• [Source data]:
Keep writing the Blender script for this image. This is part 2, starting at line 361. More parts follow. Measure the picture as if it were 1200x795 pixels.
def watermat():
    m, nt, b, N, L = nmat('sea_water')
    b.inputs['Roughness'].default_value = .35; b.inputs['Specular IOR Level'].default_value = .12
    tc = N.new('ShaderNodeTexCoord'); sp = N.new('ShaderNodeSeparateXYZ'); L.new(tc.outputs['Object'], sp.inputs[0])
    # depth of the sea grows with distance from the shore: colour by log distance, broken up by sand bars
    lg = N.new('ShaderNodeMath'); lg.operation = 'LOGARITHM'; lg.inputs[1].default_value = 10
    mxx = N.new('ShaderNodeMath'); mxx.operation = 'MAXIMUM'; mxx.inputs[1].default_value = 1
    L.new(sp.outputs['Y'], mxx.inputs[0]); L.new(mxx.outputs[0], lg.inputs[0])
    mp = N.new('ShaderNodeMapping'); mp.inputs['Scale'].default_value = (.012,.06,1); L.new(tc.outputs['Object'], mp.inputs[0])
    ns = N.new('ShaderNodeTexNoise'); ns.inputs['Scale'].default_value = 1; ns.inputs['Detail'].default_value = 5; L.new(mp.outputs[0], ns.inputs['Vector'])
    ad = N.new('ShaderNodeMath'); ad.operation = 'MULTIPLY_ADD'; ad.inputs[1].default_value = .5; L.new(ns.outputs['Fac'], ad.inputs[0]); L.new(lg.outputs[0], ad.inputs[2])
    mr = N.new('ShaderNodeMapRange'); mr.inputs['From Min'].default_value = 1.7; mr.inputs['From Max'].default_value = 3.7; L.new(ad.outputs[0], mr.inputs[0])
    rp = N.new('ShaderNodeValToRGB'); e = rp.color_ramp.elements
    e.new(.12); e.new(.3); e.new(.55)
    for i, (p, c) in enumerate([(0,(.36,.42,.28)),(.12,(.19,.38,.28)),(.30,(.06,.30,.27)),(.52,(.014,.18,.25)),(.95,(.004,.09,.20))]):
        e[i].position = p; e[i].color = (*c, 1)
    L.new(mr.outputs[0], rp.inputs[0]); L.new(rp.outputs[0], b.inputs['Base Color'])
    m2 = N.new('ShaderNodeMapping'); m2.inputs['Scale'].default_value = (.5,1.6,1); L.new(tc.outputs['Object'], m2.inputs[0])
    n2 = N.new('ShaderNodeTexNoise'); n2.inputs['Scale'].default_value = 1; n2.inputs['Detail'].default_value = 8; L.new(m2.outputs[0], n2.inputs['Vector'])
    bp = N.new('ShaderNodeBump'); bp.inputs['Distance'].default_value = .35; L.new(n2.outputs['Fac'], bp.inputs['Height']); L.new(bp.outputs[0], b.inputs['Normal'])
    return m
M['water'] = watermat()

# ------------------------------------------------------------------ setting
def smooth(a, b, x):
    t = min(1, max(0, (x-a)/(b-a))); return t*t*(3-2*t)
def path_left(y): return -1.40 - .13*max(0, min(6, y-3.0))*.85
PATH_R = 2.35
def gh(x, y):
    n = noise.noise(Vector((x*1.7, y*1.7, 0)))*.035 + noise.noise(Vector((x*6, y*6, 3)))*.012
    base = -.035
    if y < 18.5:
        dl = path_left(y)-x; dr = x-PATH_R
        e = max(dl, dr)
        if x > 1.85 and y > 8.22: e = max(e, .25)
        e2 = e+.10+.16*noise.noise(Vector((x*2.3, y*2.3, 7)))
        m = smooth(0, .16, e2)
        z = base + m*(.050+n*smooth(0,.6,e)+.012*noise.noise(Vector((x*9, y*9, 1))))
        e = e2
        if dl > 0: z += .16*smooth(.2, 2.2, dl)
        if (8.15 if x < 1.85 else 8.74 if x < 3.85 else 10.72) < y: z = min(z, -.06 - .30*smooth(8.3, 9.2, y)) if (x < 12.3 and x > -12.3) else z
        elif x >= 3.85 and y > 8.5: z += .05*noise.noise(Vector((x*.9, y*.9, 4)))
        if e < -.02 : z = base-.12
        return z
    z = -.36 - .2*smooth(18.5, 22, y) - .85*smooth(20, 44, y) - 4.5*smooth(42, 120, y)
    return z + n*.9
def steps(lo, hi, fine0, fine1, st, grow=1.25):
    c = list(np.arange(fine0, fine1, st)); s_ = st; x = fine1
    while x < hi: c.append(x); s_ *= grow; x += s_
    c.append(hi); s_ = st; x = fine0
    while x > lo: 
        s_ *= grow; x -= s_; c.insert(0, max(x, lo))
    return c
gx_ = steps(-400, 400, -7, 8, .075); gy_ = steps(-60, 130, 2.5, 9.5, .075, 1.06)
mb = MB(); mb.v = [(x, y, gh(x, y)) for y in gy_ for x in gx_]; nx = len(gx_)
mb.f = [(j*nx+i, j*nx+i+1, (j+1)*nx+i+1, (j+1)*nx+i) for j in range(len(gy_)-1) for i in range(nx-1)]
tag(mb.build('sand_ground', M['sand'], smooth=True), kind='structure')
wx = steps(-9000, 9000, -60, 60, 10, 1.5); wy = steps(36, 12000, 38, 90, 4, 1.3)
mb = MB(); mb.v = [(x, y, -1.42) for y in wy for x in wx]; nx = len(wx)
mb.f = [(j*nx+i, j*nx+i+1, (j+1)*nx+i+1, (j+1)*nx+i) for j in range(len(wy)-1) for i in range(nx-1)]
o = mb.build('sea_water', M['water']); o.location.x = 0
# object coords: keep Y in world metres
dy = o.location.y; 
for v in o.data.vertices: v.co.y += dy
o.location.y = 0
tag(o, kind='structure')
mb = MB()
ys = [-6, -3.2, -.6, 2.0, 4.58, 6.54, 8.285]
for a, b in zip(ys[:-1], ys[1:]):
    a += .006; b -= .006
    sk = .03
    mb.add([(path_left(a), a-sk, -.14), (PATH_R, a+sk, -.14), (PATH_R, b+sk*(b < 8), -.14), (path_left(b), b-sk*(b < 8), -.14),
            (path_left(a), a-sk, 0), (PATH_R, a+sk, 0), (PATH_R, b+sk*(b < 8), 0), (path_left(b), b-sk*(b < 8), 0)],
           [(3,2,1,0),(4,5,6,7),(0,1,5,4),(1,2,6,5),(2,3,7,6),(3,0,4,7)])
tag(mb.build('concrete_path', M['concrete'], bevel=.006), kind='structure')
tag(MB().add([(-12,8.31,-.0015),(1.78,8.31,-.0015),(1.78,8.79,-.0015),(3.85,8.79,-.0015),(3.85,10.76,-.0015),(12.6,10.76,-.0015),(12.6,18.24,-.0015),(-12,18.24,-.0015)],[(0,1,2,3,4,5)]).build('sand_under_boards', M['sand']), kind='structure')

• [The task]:
Output the full listing exactly as it stands.

• [Response]:
Keep writing the Blender script for this image. This is part 2, starting at line 361. More parts follow. Measure the picture as if it were 1200x795 pixels.
def watermat():
    m, nt, b, N, L = nmat('sea_water')
    b.inputs['Roughness'].default_value = .35; b.inputs['Specular IOR Level'].default_value = .12
    tc = N.new('ShaderNodeTexCoord'); sp = N.new('ShaderNodeSeparateXYZ'); L.new(tc.outputs['Object'], sp.inputs[0])
    # depth of the sea grows with distance from the shore: colour by log distance, broken up by sand bars
    lg = N.new('ShaderNodeMath'); lg.operation = 'LOGARITHM'; lg.inputs[1].default_value = 10
    mxx = N.new('ShaderNodeMath'); mxx.operation = 'MAXIMUM'; mxx.inputs[1].default_value = 1
    L.new(sp.outputs['Y'], mxx.inputs[0]); L.new(mxx.outputs[0], lg.inputs[0])
    mp = N.new('ShaderNodeMapping'); mp.inputs['Scale'].default_value = (.012,.06,1); L.new(tc.outputs['Object'], mp.inputs[0])
    ns = N.new('ShaderNodeTexNoise'); ns.inputs['Scale'].default_value = 1; ns.inputs['Detail'].default_value = 5; L.new(mp.outputs[0], ns.inputs['Vector'])
    ad = N.new('ShaderNodeMath'); ad.operation = 'MULTIPLY_ADD'; ad.inputs[1].default_value = .5; L.new(ns.outputs['Fac'], ad.inputs[0]); L.new(lg.outputs[0], ad.inputs[2])
    mr = N.new('ShaderNodeMapRange'); mr.inputs['From Min'].default_value = 1.7; mr.inputs['From Max'].default_value = 3.7; L.new(ad.outputs[0], mr.inputs[0])
    rp = N.new('ShaderNodeValToRGB'); e = rp.color_ramp.elements
    e.new(.12); e.new(.3); e.new(.55)
    for i, (p, c) in enumerate([(0,(.36,.42,.28)),(.12,(.19,.38,.28)),(.30,(.06,.30,.27)),(.52,(.014,.18,.25)),(.95,(.004,.09,.20))]):
        e[i].position = p; e[i].color = (*c, 1)
    L.new(mr.outputs[0], rp.inputs[0]); L.new(rp.outputs[0], b.inputs['Base Color'])
    m2 = N.new('ShaderNodeMapping'); m2.inputs['Scale'].default_value = (.5,1.6,1); L.new(tc.outputs['Object'], m2.inputs[0])
    n2 = N.new('ShaderNodeTexNoise'); n2.inputs['Scale'].default_value = 1; n2.inputs['Detail'].default_value = 8; L.new(m2.outputs[0], n2.inputs['Vector'])
    bp = N.new('ShaderNodeBump'); bp.inputs['Distance'].default_value = .35; L.new(n2.outputs['Fac'], bp.inputs['Height']); L.new(bp.outputs[0], b.inputs['Normal'])
    return m
M['water'] = watermat()

# ------------------------------------------------------------------ setting
def smooth(a, b, x):
    t = min(1, max(0, (x-a)/(b-a))); return t*t*(3-2*t)
def path_left(y): return -1.40 - .13*max(0, min(6, y-3.0))*.85
PATH_R = 2.35
def gh(x, y):
    n = noise.noise(Vector((x*1.7, y*1.7, 0)))*.035 + noise.noise(Vector((x*6, y*6, 3)))*.012
    base = -.035
    if y < 18.5:
        dl = path_left(y)-x; dr = x-PATH_R
        e = max(dl, dr)
        if x > 1.85 and y > 8.22: e = max(e, .25)
        e2 = e+.10+.16*noise.noise(Vector((x*2.3, y*2.3, 7)))
        m = smooth(0, .16, e2)
        z = base + m*(.050+n*smooth(0,.6,e)+.012*noise.noise(Vector((x*9, y*9, 1))))
        e = e2
        if dl > 0: z += .16*smooth(.2, 2.2, dl)
        if (8.15 if x < 1.85 else 8.74 if x < 3.85 else 10.72) < y: z = min(z, -.06 - .30*smooth(8.3, 9.2, y)) if (x < 12.3 and x > -12.3) else z
        elif x >= 3.85 and y > 8.5: z += .05*noise.noise(Vector((x*.9, y*.9, 4)))
        if e < -.02 : z = base-.12
        return z
    z = -.36 - .2*smooth(18.5, 22, y) - .85*smooth(20, 44, y) - 4.5*smooth(42, 120, y)
    return z + n*.9
def steps(lo, hi, fine0, fine1, st, grow=1.25):
    c = list(np.arange(fine0, fine1, st)); s_ = st; x = fine1
    while x < hi: c.append(x); s_ *= grow; x += s_
    c.append(hi); s_ = st; x = fine0
    while x > lo: 
        s_ *= grow; x -= s_; c.insert(0, max(x, lo))
    return c
gx_ = steps(-400, 400, -7, 8, .075); gy_ = steps(-60, 130, 2.5, 9.5, .075, 1.06)
mb = MB(); mb.v = [(x, y, gh(x, y)) for y in gy_ for x in gx_]; nx = len(gx_)
mb.f = [(j*nx+i, j*nx+i+1, (j+1)*nx+i+1, (j+1)*nx+i) for j in range(len(gy_)-1) for i in range(nx-1)]
tag(mb.build('sand_ground', M['sand'], smooth=True), kind='structure')
wx = steps(-9000, 9000, -60, 60, 10, 1.5); wy = steps(36, 12000, 38, 90, 4, 1.3)
mb = MB(); mb.v = [(x, y, -1.42) for y in wy for x in wx]; nx = len(wx)
mb.f = [(j*nx+i, j*nx+i+1, (j+1)*nx+i+1, (j+1)*nx+i) for j in range(len(wy)-1) for i in range(nx-1)]
o = mb.build('sea_water', M['water']); o.location.x = 0
# object coords: keep Y in world metres
dy = o.location.y; 
for v in o.data.vertices: v.co.y += dy
o.location.y = 0
tag(o, kind='structure')
mb = MB()
ys = [-6, -3.2, -.6, 2.0, 4.58, 6.54, 8.285]
for a, b in zip(ys[:-1], ys[1:]):
    a += .006; b -= .006
    sk = .03
    mb.add([(path_left(a), a-sk, -.14), (PATH_R, a+sk, -.14), (PATH_R, b+sk*(b < 8), -.14), (path_left(b), b-sk*(b < 8), -.14),
            (path_left(a), a-sk, 0), (PATH_R, a+sk, 0), (PATH_R, b+sk*(b < 8), 0), (path_left(b), b-sk*(b < 8), 0)],
           [(3,2,1,0),(4,5,6,7),(0,1,5,4),(1,2,6,5),(2,3,7,6),(3,0,4,7)])
tag(mb.build('concrete_path', M['concrete'], bevel=.006), kind='structure')
tag(MB().add([(-12,8.31,-.0015),(1.78,8.31,-.0015),(1.78,8.79,-.0015),(3.85,8.79,-.0015),(3.85,10.76,-.0015),(12.6,10.76,-.0015),(12.6,18.24,-.0015),(-12,18.24,-.0015)],[(0,1,2,3,4,5)]).build('sand_under_boards', M['sand']), kind='structure')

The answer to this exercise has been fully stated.